I was given this question in an OA and couldnt solve it in time. I thought it was interesting and solved it 3 hours latter.

Find the minimum number of groups who's sum of each group is at max 3, and every element must be in a group.
Given an Array like: [1.01, 1.01, 3.0, 2.7, 1.99, 2.3, 1.7]
return the minimum number of groups, in this case it would be 5 groups: (1.01 , 1.99), (1.01, 1.7), (3.0), (2.7), (2.3)
Constraint: all elements are between 1.01-3 inclucsive, and each groups sum is at max 3

My Solution:
I recomend trying to solve this one your self.

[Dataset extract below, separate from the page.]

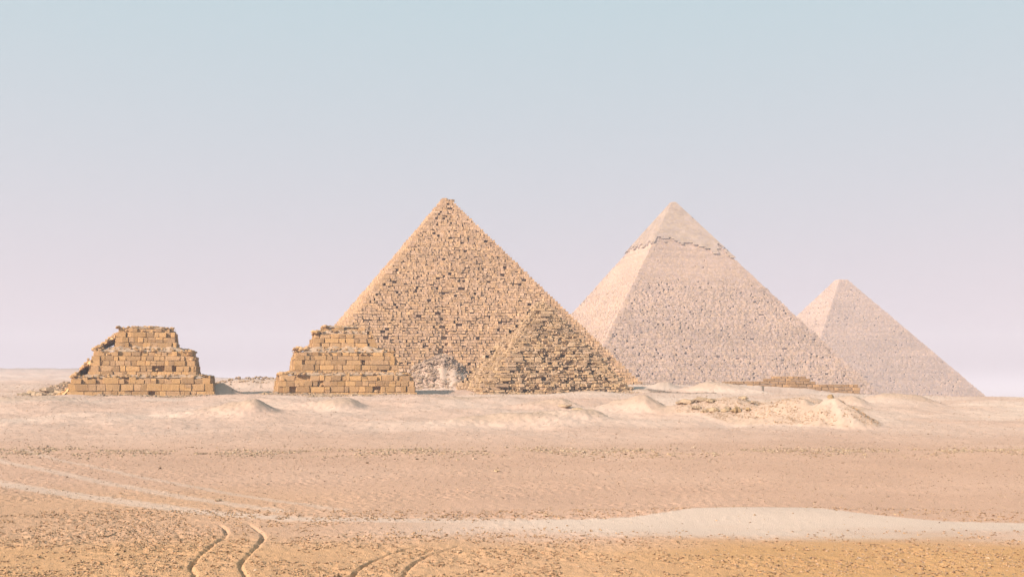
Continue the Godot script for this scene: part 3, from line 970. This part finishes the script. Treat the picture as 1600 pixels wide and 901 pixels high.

The naive aproach would be to find all posible choices and choose the sequence of choices that has the least groups, and to do this would require some backtracking which I want to avoid at all costs cause im bad also I think O(n!) time complextiy and maybe O(n!) space not sure.
My aproach is O(n*logn) and O(1) extra space.
Here is some psudo code. I never ran it so it actualy may not work :P

leftIndex = 0
totalGroups=0
arr.sort() #first sort the array
iterate from end to beggining
	if arr[i]>1.99:
		totalGroups+=1 #add to total groups since it is impossible to extend a group containg value 2, since the minimum element size is 1.01 and 2+1.01 is 3.01 which is not allowed since max group size is 3
	if arr[i]=<1.99: #otherwise it is possible to find a group
		if arr[ leftIndex ]+arr[i] <= 3:  # since the array is sorted we want to match the biggest element, which is our current element since were iterating backwords, with our smallest element which is at leftindex, this technique counts the minimum pairs that can be made that are <=3
			leftIndex +=1 #if there is a match we dont want to double count so we incremnet the left index
		totalGroups+=1
	stop when leftIndex > i #we need to stop when we have checked all pairs
return totalGroups

I know the code can be compressed, but I think it will help with understanding better becase that is how i thought of it.
Also I solved this by drawing the process out.